The Stranger's Best Advertiser, the Rad Dyke Plumber--a.k.a. Zan Scommodau--has been advertising on the back-page Bulletin Board since 1994, just two years after she started her own business.

"I think I was running my business off the coffee table," she says. "So we were both kind of starting up then." Scommodau, who turned 46 last week, has been happy with her eight years of Stranger advertising, and the customers it's led to her decade-old business.

"I don't want to spend a lot of money on advertising. Many people have courted my advertising dollars, but I love my Stranger ad," Scommodau says. "That little Stranger ad has done more for me than the Yellow Pages ever has." The ad's wording is both strategic and comedic, she says. The moniker Rad Dyke Plumber is "right up front. It tells you this is not a mainstream plumber. It cuts through a bunch of bullshit." Plus, she says, it gives people a taste of her personality. "I don't want customers who don't have a sense of humor," she explains.

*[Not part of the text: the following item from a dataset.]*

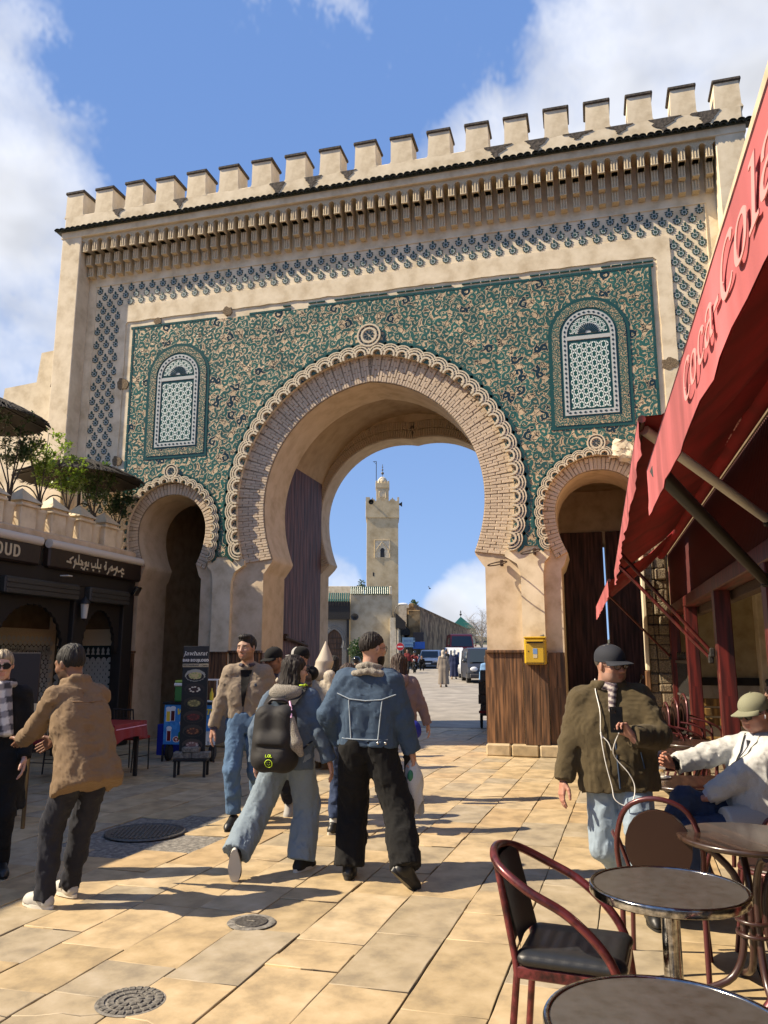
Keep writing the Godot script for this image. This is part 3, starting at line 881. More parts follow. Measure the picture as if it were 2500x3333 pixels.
func arabesque() -> ImageTexture:
	rng.seed = 31
	var n := 1024
	var im := Image.create(n, n, true, Image.FORMAT_RGB8)
	var f := FastNoiseLite.new(); f.seed = 2; f.frequency = 0.03; f.fractal_octaves = 3
	for y in n:
		for x in n:
			var g := f.get_noise_2d(x, y) * 0.09
			im.set_pixel(x, y, Color(0.74 + g, 0.65 + g, 0.52 + g * 0.8))
	var dot := func(p: Vector2, r: float, col: Color) -> void:
		var ri := int(ceil(r))
		for dy in range(-ri, ri + 1):
			var hw := sqrt(maxf(r * r - dy * dy, 0))
			for dx in range(int(-hw), int(hw) + 1):
				im.set_pixel(posmod(int(p.x) + dx, n), posmod(int(p.y) + dy, n), col)
	var curl := func(p: Vector2, a: float, r0: float, turns: float, hand: float, w0: float, w1: float) -> Array:
		var steps := int(r0 * turns * 2.2) + 8
		var trail := []
		for k in steps:
			var t := float(k) / steps
			var r := lerpf(r0, r0 * 0.42, t)
			a += hand * turns * TAU / steps
			p += Vector2(cos(a), sin(a)) * (r * turns * TAU / steps)
			trail.append([p, lerpf(w0, w1, t) * (0.8 + 0.35 * absf(sin(t * 7.0))), a])
		return trail
	var dark := Color(0.13, 0.17, 0.13); var edge := Color(0.72, 0.63, 0.50)
	for k in 900:
		var a := rng.randf() * TAU
		for q in curl.call(Vector2(rng.randf(), rng.randf()) * n, a, rng.randf_range(26, 44), rng.randf_range(0.5, 0.9), 1.0 if k % 2 else -1.0, 2.6, 2.0): dot.call(q[0], q[1], dark)
	var m := 13
	var cell := n / float(m)
	var order := range(m * m)
	for i in m * m:
		var j := rng.randi() % (m * m)
		var t: int = order[i]; order[i] = order[j]; order[j] = t
	for id in order:
		var p := Vector2(id % m + rng.randf_range(0.25, 0.75), id / m + rng.randf_range(0.25, 0.75)) * cell
		var a := rng.randf() * TAU
		var hand := 1.0 if rng.randf() < 0.5 else -1.0
		var col := Color(0.19, 0.38, 0.33).lerp(Color(0.21, 0.34, 0.30), rng.randf())
		if rng.randf() < 0.05: col = Color(0.10, 0.19, 0.20)
		var r := rng.randf_range(24, 33)
		var ts := [curl.call(p, a, r, rng.randf_range(0.8, 1.1), hand, 11.0, 5.0), curl.call(p, a + PI, r, rng.randf_range(0.7, 1.0), hand, 11.0, 5.0)]
		var marks := []
		for tt in ts:
			marks.append_array(tt)
			var e: Array = tt[-1]
			for k in 3: marks.append([e[0] + Vector2.from_angle(e[2] + k * 2.1) * 7.0, 7.0, 0.0])
			for h in [0.3, 0.65]:
				var md: Array = tt[int(tt.size() * h)]
				for k in 3: marks.append([md[0] + Vector2.from_angle(md[2] - hand * (1.3 - 0.3 * k)) * (12.0 + 5 * k), 6.5 - 1.9 * k, 0.0])
		for q in marks: dot.call(q[0], q[1] + 2.6, edge)
		for q in marks: dot.call(q[0], q[1], col)
	im.generate_mipmaps()
	return ImageTexture.create_from_image(im)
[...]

Her little ad, however, has brought her more than laughing customers. It's also brought her a bit of fame. "People don't think I'm anything special, but when I tell them I'm the Rad Dyke Plumber, they just light up," she says. The Seattle Times even did a story on her a few years ago, after seeing one of her Stranger ads.

But there's more to Scommodau than plumbing skills and advertising savvy. She's also taking night classes at South Seattle Community College, and has done standup comedy around town--winning a local lesbian talent show back in the late '80s. Plus, she's political: Scommodau rode her purple motorcycle in this year's Pride Parade, adorned with a sign making fun of President Bush's colon polyps. She even made it onto an early cover of The Stranger (June 1991) for her political doings. (Scommodau, sipping a Big Gulp, was photographed at a Volunteer Park Pride Week protest against a right-wing Christian group.)

"I try to live up to the name 'rad,'" she jokes.

Being a woman in the male-dominated field of plumbing (according to 1990 stats, only about one percent of plumbers are women) has made life a little difficult for Scommodau. "People still say to me, 'I've never seen a woman plumber,'" she says, 23 years after she joined the plumbers union (as the third female member from Washington). "Some people act like they're really progressive if they're hiring a woman plumber."

But Scommodau can get the job done: She's worked on everything from major projects at Benaroya Hall and Boeing, to (relatively) smaller jobs in private homes. "I can fix just about anything," she boasts--and rightly so. "If plumbing was easy, I'd be out of a job." And we'd be out of our best advertiser.